Tangible Working Capital and Tangible Equity: What Do These Ratios Mean to Your Business?

by , | May 24, 2018

Contractors and their CPAs and sureties should discuss and evaluate their tangible working capital, tangible equity and other relevant ratios on a regular basis. These discussions will lead to a clear understanding of their current scorecard, as well as create opportunities to plan for future needs.

A contractor’s financial statements are distributed to a variety of users, including owners, sureties, banks and other lenders, contractor licensing boards, departments of transportation and potential joint venture partners. Each entity may calculate various ratios using certain account balances throughout the balance sheet, income statement and statement of cash flows.

Users review key ratios to assess the contractor’s financial health, stability and capacity. Ratios such as working capital, debt to equity, liabilities to equity, cash to revenue, net overbilling or underbilling as a percentage of construction revenue and gross profit percentages are commonly evaluated.

Users also will analyze the information found in the footnote disclosures and supplementary information to take the aforementioned ratios a step further. They may drill down to understand the quality—not just the quantity—of working capital and equity. This additional analysis determines tangible working capital and tangible equity.

Tangible Working Capital

Traditionally, working capital is calculated by subtracting current liabilities from current assets on the balance sheet. Contractor licensing boards and departments of transportation often set licensing and bid capacity limits using this calculation. However, sureties and lenders often take this ratio a step further to arrive at tangible working capital. This calculation begins with regular working capital and the amount is adjusted by being reduced for various underlying amounts.

The most frequent tangible working capital adjustments include:

  • subtraction of accounts receivable aged greater than 90 days, unless subsequently collected in a reasonable time period;
  • amounts currently receivable from related parties and employees;
  • thirty percent to 50 percent of inventory balances depending on the composition of the inventory and the inventory turnover rate;
  • costs and estimated earnings in excess of billings on uncompleted contracts (underbillings), excluding underbillings on unbilled contracts that are in the startup phase;
  • retainage not expected to be collected during the current operating cycle;
  • prepaid expenses; and
  • other miscellaneous current assets.

The sum of these adjustments is subtracted from working capital to arrive at tangible working capital. Depending on the specifics of a particular contractor’s financial statements, there can be a dramatic difference between working capital and tangible working capital.

Tangible Equity

The same lines of adjustment are made to working capital in order to arrive at tangible working capital. Total equity is straightforward and is the net of total assets less total liabilities.

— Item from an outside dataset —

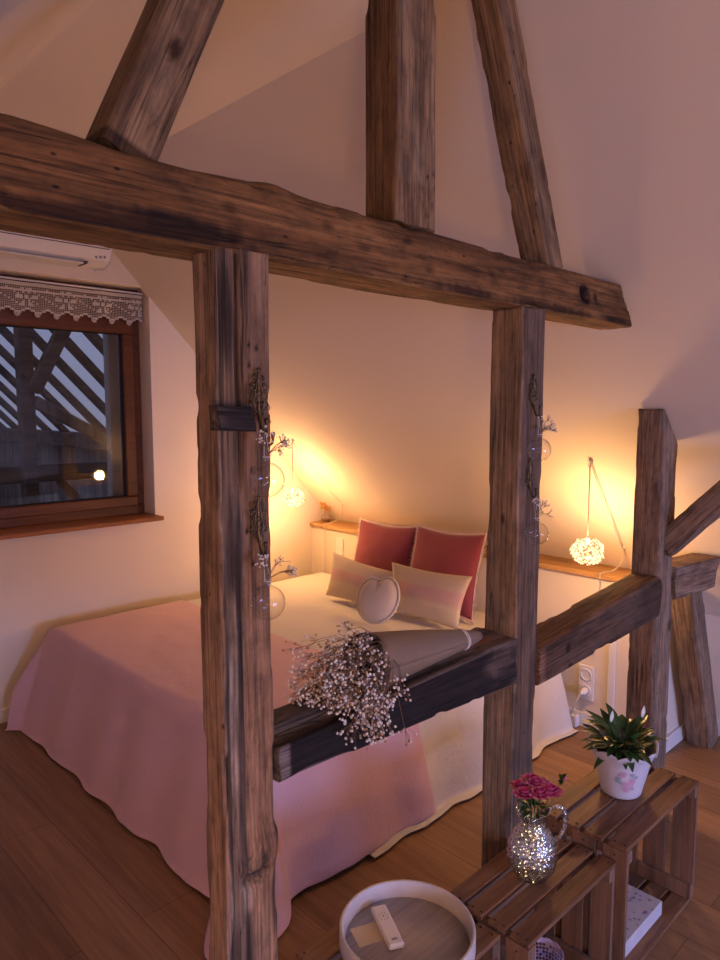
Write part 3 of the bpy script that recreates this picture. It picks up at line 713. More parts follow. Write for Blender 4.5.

The calculation of tangible equity begins with the equity balance, reduced by the same adjustments previously made to calculate tangible working capital, and is then further adjusted for any long-term related party accounts or notes receivable, goodwill, non-compete agreements, customer lists and other intangibles.

The tangible equity is a barometer for the contractor’s true “operational” level of equity on a day-to-day basis.

Benchmarks

Both tangible working capital and tangible equity can significantly influence a user’s takeaways from a contractor’s financial statements. These calculations factor into surety credit, debt borrowing bases from financial institutions and operational capacity.

Benchmarks of tangible working capital equal to or exceeding 7.5 percent of annual contract revenue and tangible equity greater than 10 percent of annual revenue will keep a contractor in a favorable position.

Contractors and their CPAs and sureties should discuss and evaluate their tangible working capital, tangible equity and other relevant ratios on a regular basis. These discussions will lead to a clear understanding of their current scorecard, as well as create opportunities to plan for future needs. Proper planning should be considered and implemented prior to the contactor’s year-end so that the final results showcase the most favorable position.